AgFirst’s annual financial survey for the two regions calculated a breakeven payout for the new season at $8.44/kg of milk solids – up from $7.75/kg MS last season and $6.49/kg MS in 2020-21.

That figure is defined as the amount needed to cover farm working expenses including debt servicing, living expenses, taxation, drawings and depreciation.

“That’s getting pretty steep. You can say that we’re getting a payout of $9.50/kg MS so who cares? That’s fine, but if that payout drops, that breakeven payout will bite you in the arse,” AgFirst agricultural economist Phil Journeaux told farmers and rural professionals at the survey’s release at the Fieldays site at Mystery Creek.

“It’s a black cloud sitting on the horizon.”

The survey looks at 25 farms throughout Waikato and Bay of Plenty and was completed in June for the financial year just finished.

A model farm and budget are then created based on the results, which represents the 3900 dairy farms across the two regions.

The model farm is 133ha, milking 368 cows at 135,000-145,000kg milk solids for the season. The breakeven payout is then calculated from that model.

The increase in farm working expenses is growing 1.5% faster than the increase in net farm income.

“In the fullness of time, that is not sustainable and the only thing that can pull that back is an increase in payout or an improvement in-farm productivity.”

The biggest cost for farmers is supplementary feed, while fertiliser and labour costs were also creeping up. 

Much of those expenses have occurred in the past six months, which will mean a full season of those increase in costs for the current season. 

From a kilo of milk solids perspective, those costs have jumped from $4.39 two years ago to $5.32 for the season just ended and are budgeted at $5.95/kg MS fo this coming season.

The on-farm cost of inflation on dairy farms is also running twice the level of the consumer price index (CPI). 

It was a major issue for New Zealand’s farming systems and its international competitiveness.

Despite the risks, the farm model was still operating profitably,and was heading into the season in a reasonable financial position, Journeaux said.

Many were still recovering from the drought and were still short of feed, with pastures averaging about 1800kg dry matter a hectare when farmers required closer to 2000kg DM/ha.

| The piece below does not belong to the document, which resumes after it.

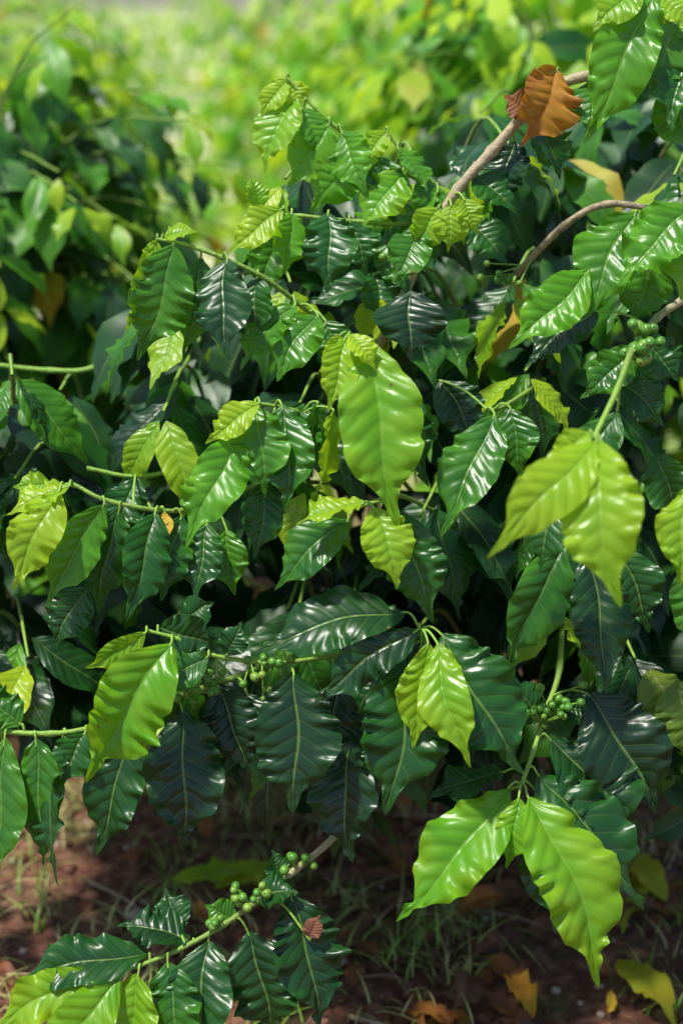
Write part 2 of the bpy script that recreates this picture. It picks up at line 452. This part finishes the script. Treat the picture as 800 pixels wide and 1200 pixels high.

Read: Full impact of costs yet to hit farming

The model assumed a $9.50/kg MS payout for the season, which should see a good cash surplus.

“All things being equal, provided the payout comes through, the farm and the monitored farms should be operating quite profitably this season. Sure, farm working expenses have gone up, but we have been able to cover those.”

Journeaux said cost increases aside, there were ongoing concerns from the monitored farms about labour shortages and new environmental regulations.

Using He Waka Eke Noa pricing, the estimated greenhouse gas levy for the model farm in 2025 was $5817 and $18,580 in 2030.

Bobby calves continued to be an issue and Journeaux believed a ban on their killing was not a question of if, but when.

“In the fullness of time I believe the killing of bobby calves will be banned full stop. When that happens – not if – it will absolutely revolutionise the beef industry.”

This is because the estimated two million bobby calves being killed will have to be reared.

“I pose this question, where the hell are they going to go?”

All this saw mixed morale from the farms being monitored and a belief that they had little control over their destiny, he said.

“They are concentrating on the day-to-day issues but there are these happening and they are not sure where life is headed in the next five to 10 years.”